* _Written exercise_: Exactly retype the lines of the material from its first line to the line with "return [(45 *", including both.

begin

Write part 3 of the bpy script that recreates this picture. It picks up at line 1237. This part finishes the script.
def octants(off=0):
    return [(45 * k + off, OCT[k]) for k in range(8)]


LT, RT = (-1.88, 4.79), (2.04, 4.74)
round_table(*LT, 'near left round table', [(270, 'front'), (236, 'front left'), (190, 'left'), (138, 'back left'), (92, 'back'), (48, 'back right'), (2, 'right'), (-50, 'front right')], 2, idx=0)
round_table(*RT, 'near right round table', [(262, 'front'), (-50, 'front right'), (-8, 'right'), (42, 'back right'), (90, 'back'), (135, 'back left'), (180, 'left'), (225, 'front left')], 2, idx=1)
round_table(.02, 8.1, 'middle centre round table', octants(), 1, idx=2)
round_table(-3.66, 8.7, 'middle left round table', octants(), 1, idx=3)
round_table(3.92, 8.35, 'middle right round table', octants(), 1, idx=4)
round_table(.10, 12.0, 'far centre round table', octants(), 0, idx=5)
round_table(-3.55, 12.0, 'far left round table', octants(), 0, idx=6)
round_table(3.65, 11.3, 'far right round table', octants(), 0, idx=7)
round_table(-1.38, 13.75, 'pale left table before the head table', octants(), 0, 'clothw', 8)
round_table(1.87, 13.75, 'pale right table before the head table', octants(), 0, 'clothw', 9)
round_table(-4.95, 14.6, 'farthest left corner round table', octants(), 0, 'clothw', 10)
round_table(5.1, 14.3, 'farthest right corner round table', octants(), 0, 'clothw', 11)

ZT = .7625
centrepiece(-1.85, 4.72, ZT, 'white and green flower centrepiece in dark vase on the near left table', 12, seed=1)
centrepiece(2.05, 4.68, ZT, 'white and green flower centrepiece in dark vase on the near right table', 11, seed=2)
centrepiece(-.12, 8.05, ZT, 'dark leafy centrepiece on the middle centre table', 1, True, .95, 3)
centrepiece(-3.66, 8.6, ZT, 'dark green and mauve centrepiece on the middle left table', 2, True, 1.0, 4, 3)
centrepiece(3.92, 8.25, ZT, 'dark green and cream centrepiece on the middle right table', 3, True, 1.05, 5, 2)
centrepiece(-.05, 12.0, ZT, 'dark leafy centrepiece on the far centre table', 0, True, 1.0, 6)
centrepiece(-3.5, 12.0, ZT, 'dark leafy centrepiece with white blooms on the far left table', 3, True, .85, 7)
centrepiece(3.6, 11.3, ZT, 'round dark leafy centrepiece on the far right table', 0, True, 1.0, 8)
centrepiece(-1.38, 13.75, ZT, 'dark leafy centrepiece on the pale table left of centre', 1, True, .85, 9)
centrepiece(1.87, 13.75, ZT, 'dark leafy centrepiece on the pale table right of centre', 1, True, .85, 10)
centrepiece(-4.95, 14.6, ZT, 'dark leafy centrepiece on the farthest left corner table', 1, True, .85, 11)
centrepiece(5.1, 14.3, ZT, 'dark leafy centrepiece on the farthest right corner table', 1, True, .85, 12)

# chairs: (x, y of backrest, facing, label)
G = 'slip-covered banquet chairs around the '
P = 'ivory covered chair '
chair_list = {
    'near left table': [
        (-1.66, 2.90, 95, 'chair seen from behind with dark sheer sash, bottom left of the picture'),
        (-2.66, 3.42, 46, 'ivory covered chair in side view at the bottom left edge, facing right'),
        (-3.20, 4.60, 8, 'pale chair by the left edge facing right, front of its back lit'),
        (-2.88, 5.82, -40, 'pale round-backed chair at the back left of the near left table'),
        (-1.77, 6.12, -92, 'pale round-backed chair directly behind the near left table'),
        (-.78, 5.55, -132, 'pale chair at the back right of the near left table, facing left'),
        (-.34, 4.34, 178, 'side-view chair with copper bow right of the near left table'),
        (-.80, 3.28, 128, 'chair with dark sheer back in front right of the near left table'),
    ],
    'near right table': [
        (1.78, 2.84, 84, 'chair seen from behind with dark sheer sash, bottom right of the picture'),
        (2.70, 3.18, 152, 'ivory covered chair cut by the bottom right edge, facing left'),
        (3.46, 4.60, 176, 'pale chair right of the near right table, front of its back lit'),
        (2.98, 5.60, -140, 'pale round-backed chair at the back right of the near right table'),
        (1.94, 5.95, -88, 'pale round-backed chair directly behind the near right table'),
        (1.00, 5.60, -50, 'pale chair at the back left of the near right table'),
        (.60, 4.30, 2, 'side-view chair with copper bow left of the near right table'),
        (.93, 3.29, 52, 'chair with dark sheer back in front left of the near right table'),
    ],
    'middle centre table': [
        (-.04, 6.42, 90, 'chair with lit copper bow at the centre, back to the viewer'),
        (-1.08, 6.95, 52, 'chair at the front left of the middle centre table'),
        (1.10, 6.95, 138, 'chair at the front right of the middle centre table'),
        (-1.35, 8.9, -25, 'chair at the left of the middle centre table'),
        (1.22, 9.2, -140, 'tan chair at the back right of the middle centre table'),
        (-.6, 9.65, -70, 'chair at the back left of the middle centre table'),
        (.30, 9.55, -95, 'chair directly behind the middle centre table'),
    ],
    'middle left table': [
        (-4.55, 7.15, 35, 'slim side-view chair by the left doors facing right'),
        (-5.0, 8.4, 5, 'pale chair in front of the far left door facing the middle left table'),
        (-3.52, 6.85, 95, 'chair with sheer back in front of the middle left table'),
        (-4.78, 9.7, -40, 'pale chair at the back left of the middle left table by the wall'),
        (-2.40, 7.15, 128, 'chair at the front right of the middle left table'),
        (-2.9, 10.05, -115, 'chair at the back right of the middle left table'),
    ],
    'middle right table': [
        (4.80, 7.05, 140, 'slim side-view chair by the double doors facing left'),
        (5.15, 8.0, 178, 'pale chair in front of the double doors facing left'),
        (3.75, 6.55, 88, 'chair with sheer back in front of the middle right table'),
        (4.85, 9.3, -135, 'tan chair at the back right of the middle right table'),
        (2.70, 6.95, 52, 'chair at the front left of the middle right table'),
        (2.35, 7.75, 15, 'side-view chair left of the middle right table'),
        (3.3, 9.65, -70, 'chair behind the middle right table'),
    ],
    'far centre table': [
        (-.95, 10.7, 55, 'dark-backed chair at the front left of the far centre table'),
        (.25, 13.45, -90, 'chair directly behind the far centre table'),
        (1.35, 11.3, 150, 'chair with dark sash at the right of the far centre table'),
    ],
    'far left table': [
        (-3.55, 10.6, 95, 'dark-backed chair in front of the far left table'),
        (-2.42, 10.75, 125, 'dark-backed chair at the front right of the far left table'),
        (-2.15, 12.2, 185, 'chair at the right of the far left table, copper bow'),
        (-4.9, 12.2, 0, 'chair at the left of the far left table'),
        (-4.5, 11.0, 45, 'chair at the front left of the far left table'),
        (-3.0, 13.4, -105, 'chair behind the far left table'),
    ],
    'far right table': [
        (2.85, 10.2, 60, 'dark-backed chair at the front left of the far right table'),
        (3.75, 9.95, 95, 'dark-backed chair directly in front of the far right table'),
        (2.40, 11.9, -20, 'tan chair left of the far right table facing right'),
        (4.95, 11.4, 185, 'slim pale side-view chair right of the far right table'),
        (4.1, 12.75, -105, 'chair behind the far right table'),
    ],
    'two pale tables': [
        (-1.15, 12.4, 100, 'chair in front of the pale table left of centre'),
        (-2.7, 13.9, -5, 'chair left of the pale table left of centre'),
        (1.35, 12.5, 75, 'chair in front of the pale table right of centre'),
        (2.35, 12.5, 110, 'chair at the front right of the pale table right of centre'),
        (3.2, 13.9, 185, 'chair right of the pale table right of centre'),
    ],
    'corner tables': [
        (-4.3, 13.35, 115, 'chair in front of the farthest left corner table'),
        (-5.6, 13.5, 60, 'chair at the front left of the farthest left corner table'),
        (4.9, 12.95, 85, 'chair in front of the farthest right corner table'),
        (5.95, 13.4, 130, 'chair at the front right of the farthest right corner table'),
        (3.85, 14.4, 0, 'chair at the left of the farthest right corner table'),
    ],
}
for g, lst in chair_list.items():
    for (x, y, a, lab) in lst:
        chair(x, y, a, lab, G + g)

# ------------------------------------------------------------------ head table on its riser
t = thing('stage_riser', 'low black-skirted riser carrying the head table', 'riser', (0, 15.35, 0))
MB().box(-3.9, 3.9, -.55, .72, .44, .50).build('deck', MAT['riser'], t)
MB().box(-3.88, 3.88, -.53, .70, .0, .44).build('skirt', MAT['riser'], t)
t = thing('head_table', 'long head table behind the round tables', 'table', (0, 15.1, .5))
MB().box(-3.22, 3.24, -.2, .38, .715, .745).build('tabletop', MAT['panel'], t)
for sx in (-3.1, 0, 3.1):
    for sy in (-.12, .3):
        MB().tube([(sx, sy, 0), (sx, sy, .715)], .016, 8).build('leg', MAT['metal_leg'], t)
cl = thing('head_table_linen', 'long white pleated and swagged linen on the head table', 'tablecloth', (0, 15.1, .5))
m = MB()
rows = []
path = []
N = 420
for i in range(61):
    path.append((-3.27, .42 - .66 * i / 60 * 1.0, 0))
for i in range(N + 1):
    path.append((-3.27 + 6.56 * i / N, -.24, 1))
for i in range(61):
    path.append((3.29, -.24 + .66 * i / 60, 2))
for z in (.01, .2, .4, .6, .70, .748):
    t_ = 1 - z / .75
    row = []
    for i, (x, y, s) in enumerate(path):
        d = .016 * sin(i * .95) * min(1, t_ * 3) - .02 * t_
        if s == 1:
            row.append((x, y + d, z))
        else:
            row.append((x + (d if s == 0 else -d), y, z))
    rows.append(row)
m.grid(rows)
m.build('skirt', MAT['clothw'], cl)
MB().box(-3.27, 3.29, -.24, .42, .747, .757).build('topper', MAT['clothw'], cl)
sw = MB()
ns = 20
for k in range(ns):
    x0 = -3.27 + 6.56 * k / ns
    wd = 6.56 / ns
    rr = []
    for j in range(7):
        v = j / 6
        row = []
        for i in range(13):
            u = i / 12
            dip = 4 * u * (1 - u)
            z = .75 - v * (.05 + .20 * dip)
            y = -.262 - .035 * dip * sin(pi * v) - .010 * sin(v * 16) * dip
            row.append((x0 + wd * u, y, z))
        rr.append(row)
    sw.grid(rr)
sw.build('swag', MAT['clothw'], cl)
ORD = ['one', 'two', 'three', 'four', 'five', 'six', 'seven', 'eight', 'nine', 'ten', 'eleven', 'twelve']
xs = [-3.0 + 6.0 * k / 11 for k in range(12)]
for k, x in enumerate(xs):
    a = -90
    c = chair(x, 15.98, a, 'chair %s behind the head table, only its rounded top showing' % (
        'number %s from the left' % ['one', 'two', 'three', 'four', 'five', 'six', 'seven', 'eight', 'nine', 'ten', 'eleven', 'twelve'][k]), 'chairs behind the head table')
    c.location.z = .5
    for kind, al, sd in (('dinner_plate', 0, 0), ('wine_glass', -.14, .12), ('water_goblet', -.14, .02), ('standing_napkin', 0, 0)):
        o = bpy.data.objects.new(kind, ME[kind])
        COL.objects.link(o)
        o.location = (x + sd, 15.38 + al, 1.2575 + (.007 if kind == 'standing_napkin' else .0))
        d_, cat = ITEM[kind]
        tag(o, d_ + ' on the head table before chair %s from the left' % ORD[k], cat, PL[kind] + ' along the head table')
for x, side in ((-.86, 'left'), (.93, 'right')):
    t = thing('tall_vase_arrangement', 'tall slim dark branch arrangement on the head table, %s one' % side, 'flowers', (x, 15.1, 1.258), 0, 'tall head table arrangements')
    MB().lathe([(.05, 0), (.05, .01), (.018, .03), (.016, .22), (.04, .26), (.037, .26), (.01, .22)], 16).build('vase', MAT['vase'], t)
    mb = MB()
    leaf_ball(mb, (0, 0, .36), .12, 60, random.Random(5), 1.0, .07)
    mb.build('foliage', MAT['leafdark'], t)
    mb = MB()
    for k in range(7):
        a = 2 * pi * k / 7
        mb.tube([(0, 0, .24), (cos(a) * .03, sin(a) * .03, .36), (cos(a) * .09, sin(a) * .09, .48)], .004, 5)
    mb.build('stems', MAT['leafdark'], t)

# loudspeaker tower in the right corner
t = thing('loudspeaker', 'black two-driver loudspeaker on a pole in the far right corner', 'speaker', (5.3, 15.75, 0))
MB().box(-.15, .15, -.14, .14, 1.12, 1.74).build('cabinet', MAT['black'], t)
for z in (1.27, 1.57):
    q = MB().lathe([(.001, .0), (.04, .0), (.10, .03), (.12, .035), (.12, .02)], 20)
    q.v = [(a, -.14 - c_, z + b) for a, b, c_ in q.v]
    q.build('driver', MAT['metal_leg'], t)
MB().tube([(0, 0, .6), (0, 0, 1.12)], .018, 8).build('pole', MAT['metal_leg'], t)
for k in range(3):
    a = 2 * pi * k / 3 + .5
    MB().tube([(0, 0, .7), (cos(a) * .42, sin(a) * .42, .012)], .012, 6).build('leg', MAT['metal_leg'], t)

end

* _Response_:
Write part 3 of the bpy script that recreates this picture. It picks up at line 1237. This part finishes the script.
def octants(off=0):
    return [(45 * k + off, OCT[k]) for k in range(8)]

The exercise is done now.